Toni Veneri, Between Land and Sea: Cartographic Modernities and the Balkan Peninsula (15th–16th Centuries)

Toni Veneri - The University of North Carolina at Chapel Hill
TOME LX 2022
pp. 11-43
Online publication date: 
10/14/2023
Keywords: 
Cartography; Balkan Peninsula; Modernity; Ptolemy; Renaissance
Abstract: 

Despite their increasingly updated and expanded content, maps of the Balkan Peninsula in the Renaissance largely iterated the frame and format of an older, almost archetypal regional map, Ptolemy’s tabula nona Europae. An agreed rationale behind Ptolemy’s dominance is the collapse of antiquity into modernity through which humanists were able to establish the ancient cartographer as both a classical authority and a model for scientific renewal. Yet a closer look at these maps reveals a more complex history than the one suggested by univocal accounts of the origin of modern cartography. On the one hand, it helps relocate the Balkan Peninsula at the crossroads rather than at the periphery of the routes through which cartographic knowledge was transferred, circulated, and developed between East and West. On the other hand, it multiplies the range of places, actors, and motives involved in cartographic initiatives whose claim to modernity set them apart from other forms of mapmaking steeped in nautical and military practices. In this view, the philological quest which at the end of the thirteenth century led Byzantine scholar Maximos Planudes to rediscover Ptolemy’s work would a century later give way to the political hopes of Manuel Chrysoloras and the ethical ambitions of Coluccio Salutati.

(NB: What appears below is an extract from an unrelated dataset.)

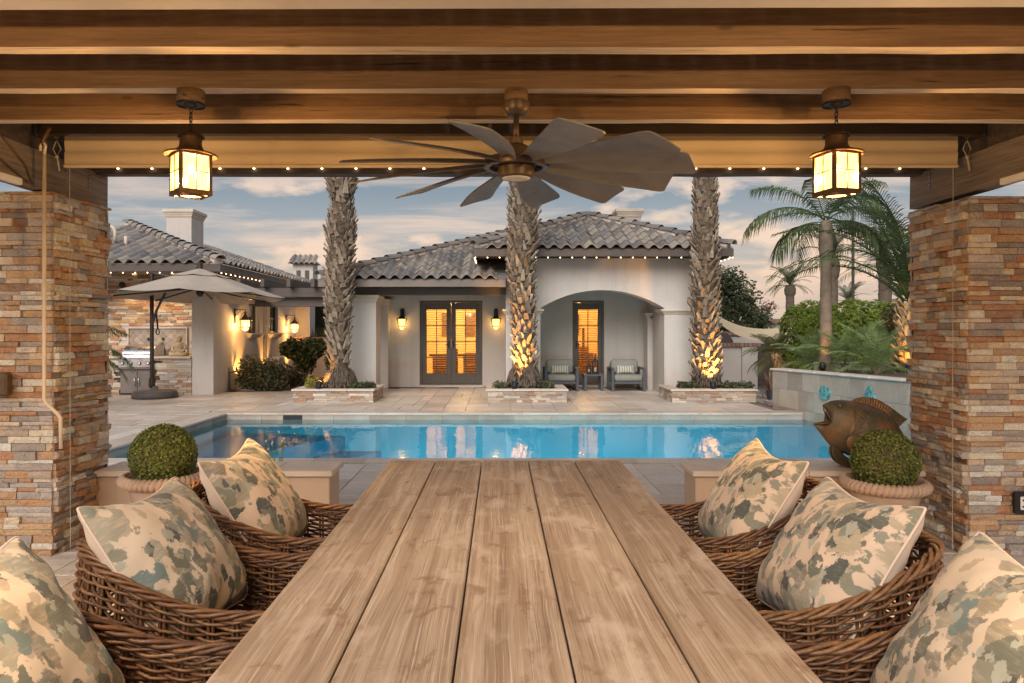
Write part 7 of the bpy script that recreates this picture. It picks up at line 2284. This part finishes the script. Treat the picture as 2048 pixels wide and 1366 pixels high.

Later, this legacy would be intercepted by the diplomatic and poetic goals of Francesco Berlinghieri, the search for empirical validation of Pietro Coppo, and the educational mission of Johannes Honter. All these encounters draw a compelling history of cartographic modernities that projected disparate motives, visions, and techniques on the geographical slate of the same region. Despite their common Ptolemaic cover, these maps ultimately escape the logic of a single narrative, diffracting and recomposing the highly articulated geographical space of a region that lay at the juncture between land and sea, Christianity and Islam, war and trade.